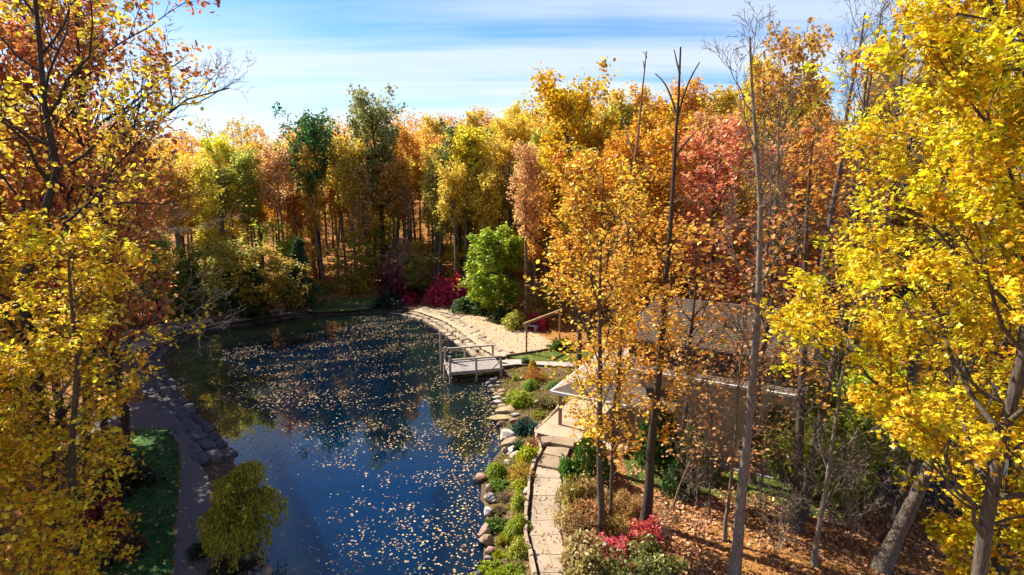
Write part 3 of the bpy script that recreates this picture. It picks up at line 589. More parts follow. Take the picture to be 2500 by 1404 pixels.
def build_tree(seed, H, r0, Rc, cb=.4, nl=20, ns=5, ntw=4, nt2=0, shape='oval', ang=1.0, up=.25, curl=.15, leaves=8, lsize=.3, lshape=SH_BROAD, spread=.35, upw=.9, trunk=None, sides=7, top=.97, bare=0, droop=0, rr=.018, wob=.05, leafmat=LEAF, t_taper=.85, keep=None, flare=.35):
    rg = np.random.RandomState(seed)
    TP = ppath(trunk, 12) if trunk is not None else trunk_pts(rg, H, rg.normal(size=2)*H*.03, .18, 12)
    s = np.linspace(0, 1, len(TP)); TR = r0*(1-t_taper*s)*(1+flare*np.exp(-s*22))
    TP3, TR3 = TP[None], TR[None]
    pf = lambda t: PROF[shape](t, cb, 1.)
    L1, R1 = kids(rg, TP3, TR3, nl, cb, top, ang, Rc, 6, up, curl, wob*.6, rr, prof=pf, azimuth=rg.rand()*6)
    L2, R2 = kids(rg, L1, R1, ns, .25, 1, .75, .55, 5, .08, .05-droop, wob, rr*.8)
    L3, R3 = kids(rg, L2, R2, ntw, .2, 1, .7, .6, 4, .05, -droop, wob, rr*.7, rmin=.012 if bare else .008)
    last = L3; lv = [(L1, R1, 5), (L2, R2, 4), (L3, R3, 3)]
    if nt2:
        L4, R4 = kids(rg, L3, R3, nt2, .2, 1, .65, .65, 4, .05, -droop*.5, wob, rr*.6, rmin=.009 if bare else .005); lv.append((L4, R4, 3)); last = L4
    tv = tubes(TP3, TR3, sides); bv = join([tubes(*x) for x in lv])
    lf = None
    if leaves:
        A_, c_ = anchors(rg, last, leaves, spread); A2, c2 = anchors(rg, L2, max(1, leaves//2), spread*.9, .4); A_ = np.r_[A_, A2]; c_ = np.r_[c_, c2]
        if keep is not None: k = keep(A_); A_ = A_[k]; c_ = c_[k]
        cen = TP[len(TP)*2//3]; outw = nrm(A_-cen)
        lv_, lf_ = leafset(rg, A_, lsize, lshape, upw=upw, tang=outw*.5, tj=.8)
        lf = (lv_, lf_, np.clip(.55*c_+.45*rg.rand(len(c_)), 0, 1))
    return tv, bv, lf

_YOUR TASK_
Go through the listing above and quote it exactly, apart from its images.

_RESULT OF THE TASK_
Write part 3 of the bpy script that recreates this picture. It picks up at line 589. More parts follow. Take the picture to be 2500 by 1404 pixels.
def build_tree(seed, H, r0, Rc, cb=.4, nl=20, ns=5, ntw=4, nt2=0, shape='oval', ang=1.0, up=.25, curl=.15, leaves=8, lsize=.3, lshape=SH_BROAD, spread=.35, upw=.9, trunk=None, sides=7, top=.97, bare=0, droop=0, rr=.018, wob=.05, leafmat=LEAF, t_taper=.85, keep=None, flare=.35):
    rg = np.random.RandomState(seed)
    TP = ppath(trunk, 12) if trunk is not None else trunk_pts(rg, H, rg.normal(size=2)*H*.03, .18, 12)
    s = np.linspace(0, 1, len(TP)); TR = r0*(1-t_taper*s)*(1+flare*np.exp(-s*22))
    TP3, TR3 = TP[None], TR[None]
    pf = lambda t: PROF[shape](t, cb, 1.)
    L1, R1 = kids(rg, TP3, TR3, nl, cb, top, ang, Rc, 6, up, curl, wob*.6, rr, prof=pf, azimuth=rg.rand()*6)
    L2, R2 = kids(rg, L1, R1, ns, .25, 1, .75, .55, 5, .08, .05-droop, wob, rr*.8)
    L3, R3 = kids(rg, L2, R2, ntw, .2, 1, .7, .6, 4, .05, -droop, wob, rr*.7, rmin=.012 if bare else .008)
    last = L3; lv = [(L1, R1, 5), (L2, R2, 4), (L3, R3, 3)]
    if nt2:
        L4, R4 = kids(rg, L3, R3, nt2, .2, 1, .65, .65, 4, .05, -droop*.5, wob, rr*.6, rmin=.009 if bare else .005); lv.append((L4, R4, 3)); last = L4
    tv = tubes(TP3, TR3, sides); bv = join([tubes(*x) for x in lv])
    lf = None
    if leaves:
        A_, c_ = anchors(rg, last, leaves, spread); A2, c2 = anchors(rg, L2, max(1, leaves//2), spread*.9, .4); A_ = np.r_[A_, A2]; c_ = np.r_[c_, c2]
        if keep is not None: k = keep(A_); A_ = A_[k]; c_ = c_[k]
        cen = TP[len(TP)*2//3]; outw = nrm(A_-cen)
        lv_, lf_ = leafset(rg, A_, lsize, lshape, upw=upw, tang=outw*.5, tj=.8)
        lf = (lv_, lf_, np.clip(.55*c_+.45*rg.rand(len(c_)), 0, 1))
    return tv, bv, lf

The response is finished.